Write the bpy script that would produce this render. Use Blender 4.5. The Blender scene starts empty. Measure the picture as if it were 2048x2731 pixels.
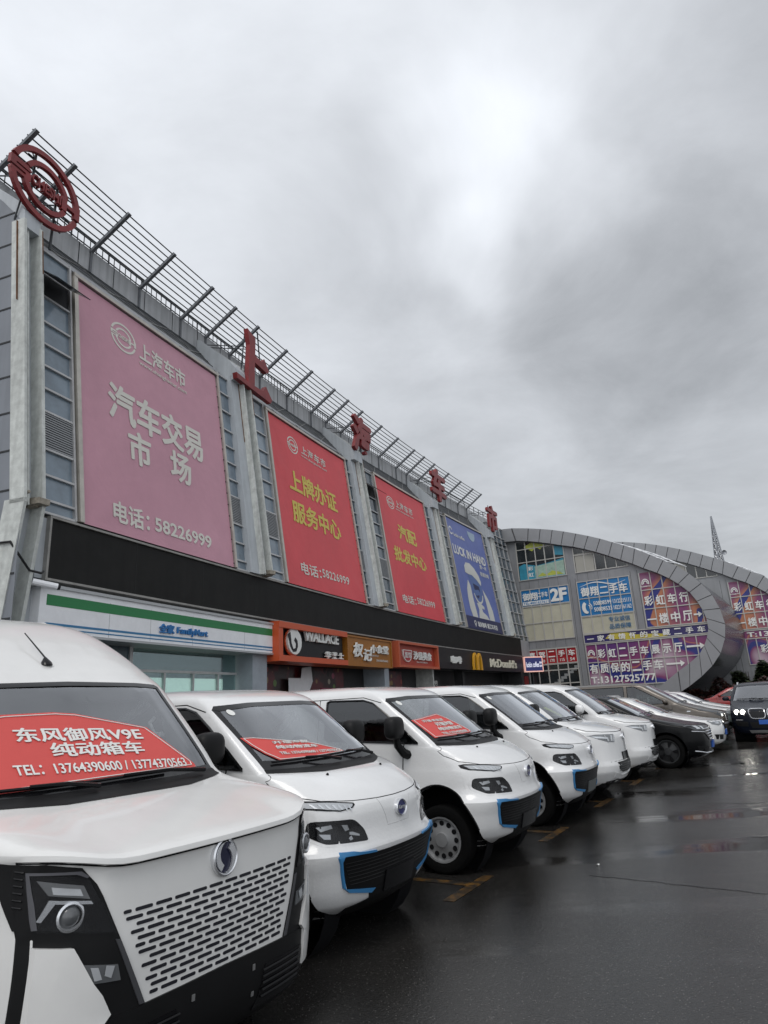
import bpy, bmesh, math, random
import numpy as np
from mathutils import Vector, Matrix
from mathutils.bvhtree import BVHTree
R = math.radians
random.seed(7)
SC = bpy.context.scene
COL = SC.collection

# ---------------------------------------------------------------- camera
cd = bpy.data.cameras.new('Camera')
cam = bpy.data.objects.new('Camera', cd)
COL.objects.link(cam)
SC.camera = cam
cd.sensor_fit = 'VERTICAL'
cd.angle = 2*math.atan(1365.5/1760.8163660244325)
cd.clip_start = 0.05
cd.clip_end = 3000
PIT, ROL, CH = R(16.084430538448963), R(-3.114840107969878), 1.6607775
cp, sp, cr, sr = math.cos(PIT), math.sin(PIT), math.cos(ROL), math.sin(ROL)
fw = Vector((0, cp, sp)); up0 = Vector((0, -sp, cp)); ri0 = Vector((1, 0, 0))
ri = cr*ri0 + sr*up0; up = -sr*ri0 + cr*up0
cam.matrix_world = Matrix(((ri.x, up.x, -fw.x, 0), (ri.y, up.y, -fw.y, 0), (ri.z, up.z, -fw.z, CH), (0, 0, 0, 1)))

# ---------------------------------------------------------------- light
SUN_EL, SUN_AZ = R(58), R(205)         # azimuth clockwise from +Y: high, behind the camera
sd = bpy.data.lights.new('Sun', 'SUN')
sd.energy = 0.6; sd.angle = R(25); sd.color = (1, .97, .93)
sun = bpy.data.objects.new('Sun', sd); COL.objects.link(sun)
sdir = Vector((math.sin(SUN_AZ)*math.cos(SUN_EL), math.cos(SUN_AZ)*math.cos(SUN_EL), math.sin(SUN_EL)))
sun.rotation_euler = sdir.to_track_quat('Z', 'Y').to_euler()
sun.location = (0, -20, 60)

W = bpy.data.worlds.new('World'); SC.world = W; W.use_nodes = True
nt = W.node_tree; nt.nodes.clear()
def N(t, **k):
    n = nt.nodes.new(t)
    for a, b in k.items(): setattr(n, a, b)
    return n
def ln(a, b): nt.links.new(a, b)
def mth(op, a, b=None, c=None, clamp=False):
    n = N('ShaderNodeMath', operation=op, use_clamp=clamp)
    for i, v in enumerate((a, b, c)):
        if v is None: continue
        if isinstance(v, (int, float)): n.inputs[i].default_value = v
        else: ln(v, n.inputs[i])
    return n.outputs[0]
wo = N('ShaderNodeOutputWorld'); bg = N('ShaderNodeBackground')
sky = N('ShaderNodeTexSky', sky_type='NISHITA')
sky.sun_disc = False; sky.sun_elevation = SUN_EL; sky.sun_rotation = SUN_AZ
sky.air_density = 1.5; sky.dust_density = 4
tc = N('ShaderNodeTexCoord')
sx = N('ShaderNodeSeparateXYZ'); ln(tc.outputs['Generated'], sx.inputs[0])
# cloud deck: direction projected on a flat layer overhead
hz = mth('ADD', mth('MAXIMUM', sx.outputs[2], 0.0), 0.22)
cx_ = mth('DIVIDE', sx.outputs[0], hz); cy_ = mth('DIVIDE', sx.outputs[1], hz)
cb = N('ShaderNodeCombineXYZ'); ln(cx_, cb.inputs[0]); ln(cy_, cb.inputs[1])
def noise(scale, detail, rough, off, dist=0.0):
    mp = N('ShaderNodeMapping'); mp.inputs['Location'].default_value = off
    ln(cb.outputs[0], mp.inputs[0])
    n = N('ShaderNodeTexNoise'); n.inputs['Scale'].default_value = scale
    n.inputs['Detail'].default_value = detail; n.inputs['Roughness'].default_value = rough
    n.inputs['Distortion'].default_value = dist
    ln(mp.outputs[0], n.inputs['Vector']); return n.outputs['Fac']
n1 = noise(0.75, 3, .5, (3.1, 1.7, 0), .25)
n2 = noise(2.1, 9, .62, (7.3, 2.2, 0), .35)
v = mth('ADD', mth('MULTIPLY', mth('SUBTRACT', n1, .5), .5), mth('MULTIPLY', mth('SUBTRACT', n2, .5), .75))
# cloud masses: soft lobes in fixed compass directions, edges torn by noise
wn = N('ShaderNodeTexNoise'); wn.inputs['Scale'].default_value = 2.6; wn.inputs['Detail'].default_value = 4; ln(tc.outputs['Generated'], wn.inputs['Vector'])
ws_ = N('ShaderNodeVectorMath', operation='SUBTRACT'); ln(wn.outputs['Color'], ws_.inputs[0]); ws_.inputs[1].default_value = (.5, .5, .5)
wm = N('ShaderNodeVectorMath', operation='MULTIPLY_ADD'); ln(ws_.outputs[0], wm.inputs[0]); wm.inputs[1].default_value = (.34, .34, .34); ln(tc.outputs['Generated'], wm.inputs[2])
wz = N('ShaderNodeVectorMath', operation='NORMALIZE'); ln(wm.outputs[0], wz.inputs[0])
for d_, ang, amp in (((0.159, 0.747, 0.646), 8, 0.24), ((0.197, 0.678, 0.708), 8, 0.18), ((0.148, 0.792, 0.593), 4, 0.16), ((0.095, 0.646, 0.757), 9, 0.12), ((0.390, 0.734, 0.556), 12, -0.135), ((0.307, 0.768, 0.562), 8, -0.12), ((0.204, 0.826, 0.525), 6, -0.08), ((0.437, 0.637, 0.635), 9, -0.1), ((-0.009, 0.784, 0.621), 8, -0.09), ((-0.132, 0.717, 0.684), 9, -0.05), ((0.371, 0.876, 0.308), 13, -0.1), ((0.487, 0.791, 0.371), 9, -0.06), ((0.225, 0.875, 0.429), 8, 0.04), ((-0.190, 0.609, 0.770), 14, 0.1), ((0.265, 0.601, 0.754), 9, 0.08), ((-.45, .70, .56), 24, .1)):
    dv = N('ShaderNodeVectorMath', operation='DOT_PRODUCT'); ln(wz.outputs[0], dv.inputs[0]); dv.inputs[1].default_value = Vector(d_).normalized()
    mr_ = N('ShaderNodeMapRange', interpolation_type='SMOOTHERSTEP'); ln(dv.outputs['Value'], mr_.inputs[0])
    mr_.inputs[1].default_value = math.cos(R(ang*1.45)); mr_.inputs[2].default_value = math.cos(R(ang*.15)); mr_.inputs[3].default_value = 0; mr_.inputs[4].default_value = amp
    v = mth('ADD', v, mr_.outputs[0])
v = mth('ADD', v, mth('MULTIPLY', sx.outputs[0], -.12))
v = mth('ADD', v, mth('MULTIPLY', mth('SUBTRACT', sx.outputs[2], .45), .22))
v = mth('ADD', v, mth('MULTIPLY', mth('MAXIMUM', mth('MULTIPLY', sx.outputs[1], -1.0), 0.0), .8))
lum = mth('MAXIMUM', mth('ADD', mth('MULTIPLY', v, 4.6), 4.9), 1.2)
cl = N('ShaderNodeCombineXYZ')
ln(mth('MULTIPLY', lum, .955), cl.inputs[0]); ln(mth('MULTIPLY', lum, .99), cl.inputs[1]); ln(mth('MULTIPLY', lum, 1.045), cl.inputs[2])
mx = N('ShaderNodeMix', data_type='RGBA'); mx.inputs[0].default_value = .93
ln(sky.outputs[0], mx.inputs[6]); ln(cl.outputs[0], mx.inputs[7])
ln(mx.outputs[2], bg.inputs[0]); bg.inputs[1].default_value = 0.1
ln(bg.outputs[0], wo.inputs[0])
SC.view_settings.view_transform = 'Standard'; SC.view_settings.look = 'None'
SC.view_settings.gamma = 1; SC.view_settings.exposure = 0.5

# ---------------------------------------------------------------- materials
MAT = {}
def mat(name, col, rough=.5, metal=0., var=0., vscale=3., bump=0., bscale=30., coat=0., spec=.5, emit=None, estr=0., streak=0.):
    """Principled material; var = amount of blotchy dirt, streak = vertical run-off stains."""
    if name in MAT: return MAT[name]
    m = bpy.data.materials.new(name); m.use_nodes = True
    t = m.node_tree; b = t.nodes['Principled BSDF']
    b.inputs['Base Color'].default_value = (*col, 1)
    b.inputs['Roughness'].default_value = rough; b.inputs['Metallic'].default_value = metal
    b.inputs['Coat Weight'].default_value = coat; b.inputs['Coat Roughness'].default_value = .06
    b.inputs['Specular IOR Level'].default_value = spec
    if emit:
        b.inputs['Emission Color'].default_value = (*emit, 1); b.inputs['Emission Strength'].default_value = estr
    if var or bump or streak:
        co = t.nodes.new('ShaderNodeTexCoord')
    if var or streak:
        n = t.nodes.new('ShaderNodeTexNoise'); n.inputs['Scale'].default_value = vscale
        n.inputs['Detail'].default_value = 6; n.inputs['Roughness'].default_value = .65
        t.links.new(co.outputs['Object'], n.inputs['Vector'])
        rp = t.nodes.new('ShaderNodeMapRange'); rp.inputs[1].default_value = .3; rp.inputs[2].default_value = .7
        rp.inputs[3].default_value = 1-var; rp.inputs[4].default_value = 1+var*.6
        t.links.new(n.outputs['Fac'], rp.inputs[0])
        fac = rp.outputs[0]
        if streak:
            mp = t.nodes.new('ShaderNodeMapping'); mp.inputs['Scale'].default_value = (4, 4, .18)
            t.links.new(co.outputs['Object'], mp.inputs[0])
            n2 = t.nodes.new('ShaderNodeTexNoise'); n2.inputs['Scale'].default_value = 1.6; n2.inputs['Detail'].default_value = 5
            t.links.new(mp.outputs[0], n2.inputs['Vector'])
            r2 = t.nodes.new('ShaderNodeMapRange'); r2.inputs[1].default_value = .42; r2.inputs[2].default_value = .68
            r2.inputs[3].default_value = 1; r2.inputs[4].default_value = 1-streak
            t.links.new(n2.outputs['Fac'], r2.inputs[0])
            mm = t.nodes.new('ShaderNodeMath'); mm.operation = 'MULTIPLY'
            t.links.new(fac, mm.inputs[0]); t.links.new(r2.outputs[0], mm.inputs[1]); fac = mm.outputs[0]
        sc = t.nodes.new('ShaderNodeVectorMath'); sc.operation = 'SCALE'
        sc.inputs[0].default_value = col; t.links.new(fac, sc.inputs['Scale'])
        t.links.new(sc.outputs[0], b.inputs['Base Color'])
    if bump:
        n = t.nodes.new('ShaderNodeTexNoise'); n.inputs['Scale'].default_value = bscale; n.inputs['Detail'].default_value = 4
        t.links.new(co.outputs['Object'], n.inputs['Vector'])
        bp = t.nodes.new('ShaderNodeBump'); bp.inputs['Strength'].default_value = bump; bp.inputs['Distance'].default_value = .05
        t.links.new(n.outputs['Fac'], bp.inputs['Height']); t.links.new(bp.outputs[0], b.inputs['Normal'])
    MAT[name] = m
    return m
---
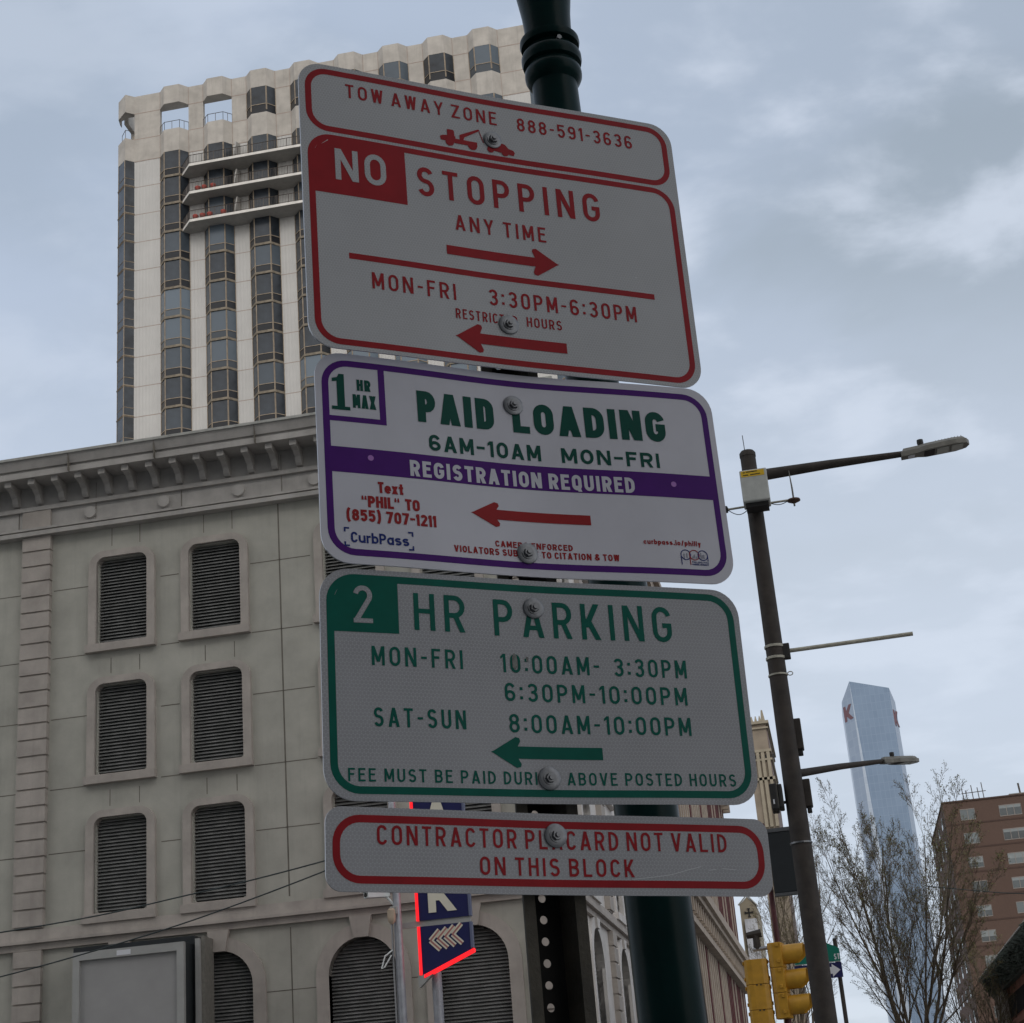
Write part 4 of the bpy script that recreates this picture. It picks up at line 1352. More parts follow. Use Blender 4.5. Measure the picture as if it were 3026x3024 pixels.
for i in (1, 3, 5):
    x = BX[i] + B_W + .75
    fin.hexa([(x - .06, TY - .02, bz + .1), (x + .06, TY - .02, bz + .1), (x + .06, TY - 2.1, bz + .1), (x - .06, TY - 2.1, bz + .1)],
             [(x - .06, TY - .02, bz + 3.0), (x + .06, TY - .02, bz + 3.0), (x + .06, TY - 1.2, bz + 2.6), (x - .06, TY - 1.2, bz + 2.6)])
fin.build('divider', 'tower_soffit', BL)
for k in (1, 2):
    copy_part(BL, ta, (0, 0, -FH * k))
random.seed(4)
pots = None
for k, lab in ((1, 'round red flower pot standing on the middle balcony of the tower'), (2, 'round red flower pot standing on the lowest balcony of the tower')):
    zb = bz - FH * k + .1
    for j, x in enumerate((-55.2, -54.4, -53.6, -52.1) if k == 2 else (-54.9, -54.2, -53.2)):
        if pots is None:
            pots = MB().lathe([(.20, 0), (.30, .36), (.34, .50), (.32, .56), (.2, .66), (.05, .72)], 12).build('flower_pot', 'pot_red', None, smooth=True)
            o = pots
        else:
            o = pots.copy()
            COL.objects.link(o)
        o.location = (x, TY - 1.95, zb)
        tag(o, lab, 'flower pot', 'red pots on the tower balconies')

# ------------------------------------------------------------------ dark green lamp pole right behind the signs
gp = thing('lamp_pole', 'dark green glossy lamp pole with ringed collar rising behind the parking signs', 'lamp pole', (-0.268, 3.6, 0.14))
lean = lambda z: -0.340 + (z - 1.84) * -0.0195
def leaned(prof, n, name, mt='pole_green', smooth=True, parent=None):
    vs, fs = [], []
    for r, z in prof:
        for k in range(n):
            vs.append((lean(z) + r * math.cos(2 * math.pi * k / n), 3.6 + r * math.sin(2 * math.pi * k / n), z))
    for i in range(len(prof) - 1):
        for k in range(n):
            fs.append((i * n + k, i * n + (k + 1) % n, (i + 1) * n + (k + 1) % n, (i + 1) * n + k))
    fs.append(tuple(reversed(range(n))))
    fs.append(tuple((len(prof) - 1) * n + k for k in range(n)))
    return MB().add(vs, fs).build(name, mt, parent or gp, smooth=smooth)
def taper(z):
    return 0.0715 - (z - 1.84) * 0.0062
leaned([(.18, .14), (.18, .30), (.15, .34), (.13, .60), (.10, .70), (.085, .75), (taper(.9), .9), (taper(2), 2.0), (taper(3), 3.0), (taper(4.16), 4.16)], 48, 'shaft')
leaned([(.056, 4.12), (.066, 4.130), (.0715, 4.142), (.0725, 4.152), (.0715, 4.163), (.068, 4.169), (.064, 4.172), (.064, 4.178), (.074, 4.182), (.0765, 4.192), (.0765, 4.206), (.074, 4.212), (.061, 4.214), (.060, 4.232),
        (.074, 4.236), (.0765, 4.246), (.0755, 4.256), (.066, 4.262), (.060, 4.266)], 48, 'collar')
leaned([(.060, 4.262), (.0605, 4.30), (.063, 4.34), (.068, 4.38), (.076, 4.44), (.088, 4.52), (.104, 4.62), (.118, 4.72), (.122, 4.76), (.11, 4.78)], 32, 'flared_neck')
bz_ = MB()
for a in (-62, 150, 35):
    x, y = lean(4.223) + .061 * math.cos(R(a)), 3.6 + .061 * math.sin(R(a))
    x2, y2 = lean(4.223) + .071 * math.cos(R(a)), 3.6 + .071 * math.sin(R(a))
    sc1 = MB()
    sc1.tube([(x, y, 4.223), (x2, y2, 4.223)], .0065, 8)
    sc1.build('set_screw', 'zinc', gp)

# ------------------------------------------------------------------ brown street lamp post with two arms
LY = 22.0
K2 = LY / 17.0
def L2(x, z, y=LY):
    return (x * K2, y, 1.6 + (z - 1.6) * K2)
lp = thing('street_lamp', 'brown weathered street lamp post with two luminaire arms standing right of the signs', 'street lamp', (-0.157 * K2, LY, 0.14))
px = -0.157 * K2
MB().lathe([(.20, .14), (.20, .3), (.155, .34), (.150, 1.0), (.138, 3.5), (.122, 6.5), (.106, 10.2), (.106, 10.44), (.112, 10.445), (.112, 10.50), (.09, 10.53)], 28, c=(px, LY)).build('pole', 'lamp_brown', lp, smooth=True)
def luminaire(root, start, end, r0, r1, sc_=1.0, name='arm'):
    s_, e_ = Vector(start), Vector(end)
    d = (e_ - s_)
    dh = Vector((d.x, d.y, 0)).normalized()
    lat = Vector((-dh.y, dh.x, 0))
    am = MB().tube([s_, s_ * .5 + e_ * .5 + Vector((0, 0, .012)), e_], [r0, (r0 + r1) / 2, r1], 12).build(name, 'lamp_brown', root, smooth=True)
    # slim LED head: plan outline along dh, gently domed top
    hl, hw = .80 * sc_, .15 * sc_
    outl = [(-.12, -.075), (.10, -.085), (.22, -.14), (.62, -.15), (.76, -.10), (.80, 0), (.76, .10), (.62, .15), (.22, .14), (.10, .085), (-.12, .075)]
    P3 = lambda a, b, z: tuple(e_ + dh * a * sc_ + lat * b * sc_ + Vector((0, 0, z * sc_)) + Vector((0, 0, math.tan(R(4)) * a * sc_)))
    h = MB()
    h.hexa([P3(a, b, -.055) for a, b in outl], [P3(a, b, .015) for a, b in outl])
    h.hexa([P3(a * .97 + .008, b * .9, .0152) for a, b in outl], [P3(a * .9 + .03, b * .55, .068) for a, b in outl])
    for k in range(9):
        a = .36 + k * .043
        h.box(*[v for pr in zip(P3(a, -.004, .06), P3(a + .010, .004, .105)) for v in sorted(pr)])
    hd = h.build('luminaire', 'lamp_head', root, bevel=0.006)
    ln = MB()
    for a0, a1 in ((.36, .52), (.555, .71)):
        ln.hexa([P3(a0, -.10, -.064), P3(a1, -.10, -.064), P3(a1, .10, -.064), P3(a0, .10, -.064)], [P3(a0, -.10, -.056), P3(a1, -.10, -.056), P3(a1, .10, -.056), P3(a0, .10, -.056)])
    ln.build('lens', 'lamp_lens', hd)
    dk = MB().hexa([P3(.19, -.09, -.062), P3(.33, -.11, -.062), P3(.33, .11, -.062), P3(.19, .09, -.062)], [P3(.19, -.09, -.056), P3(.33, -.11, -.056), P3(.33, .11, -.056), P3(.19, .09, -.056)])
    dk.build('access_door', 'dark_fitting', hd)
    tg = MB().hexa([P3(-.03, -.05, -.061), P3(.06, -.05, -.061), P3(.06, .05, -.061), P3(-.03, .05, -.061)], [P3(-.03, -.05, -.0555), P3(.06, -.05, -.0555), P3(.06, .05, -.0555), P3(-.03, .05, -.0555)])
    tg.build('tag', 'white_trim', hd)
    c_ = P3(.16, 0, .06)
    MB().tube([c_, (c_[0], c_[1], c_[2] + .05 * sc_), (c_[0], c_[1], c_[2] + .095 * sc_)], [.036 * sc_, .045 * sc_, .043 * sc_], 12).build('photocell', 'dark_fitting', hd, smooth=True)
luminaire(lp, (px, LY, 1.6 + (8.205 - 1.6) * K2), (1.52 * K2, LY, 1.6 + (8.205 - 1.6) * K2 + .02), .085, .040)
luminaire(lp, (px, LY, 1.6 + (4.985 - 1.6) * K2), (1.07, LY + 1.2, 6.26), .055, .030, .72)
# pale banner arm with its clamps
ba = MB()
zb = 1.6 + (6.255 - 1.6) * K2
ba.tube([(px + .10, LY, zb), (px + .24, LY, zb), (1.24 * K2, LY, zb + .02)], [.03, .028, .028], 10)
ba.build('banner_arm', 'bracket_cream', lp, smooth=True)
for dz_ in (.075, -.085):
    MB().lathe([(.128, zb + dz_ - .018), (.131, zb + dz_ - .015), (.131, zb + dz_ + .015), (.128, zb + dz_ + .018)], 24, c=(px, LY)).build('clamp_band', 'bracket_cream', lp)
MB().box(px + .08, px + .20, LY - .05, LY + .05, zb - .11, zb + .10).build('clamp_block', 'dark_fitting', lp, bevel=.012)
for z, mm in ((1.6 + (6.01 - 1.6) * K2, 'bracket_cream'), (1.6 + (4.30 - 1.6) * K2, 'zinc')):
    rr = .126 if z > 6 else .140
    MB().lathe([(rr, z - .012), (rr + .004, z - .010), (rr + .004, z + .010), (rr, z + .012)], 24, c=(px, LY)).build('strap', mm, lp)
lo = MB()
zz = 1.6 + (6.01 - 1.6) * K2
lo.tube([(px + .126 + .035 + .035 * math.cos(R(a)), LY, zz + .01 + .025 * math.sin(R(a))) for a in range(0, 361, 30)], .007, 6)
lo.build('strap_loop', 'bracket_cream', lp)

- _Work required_
Without the pictures, give again exactly the lines above starting at the line containing "Write the bpy" and ending at the line containing "COL = SC.collection".

- _Output_
Write the bpy script that would produce this render. Use Blender 4.5. The Blender scene starts empty. Measure the picture as if it were 2048x2731 pixels.
import bpy, bmesh, math, random
import numpy as np
from mathutils import Vector, Matrix
from mathutils.bvhtree import BVHTree
R = math.radians
random.seed(7)
SC = bpy.context.scene
COL = SC.collection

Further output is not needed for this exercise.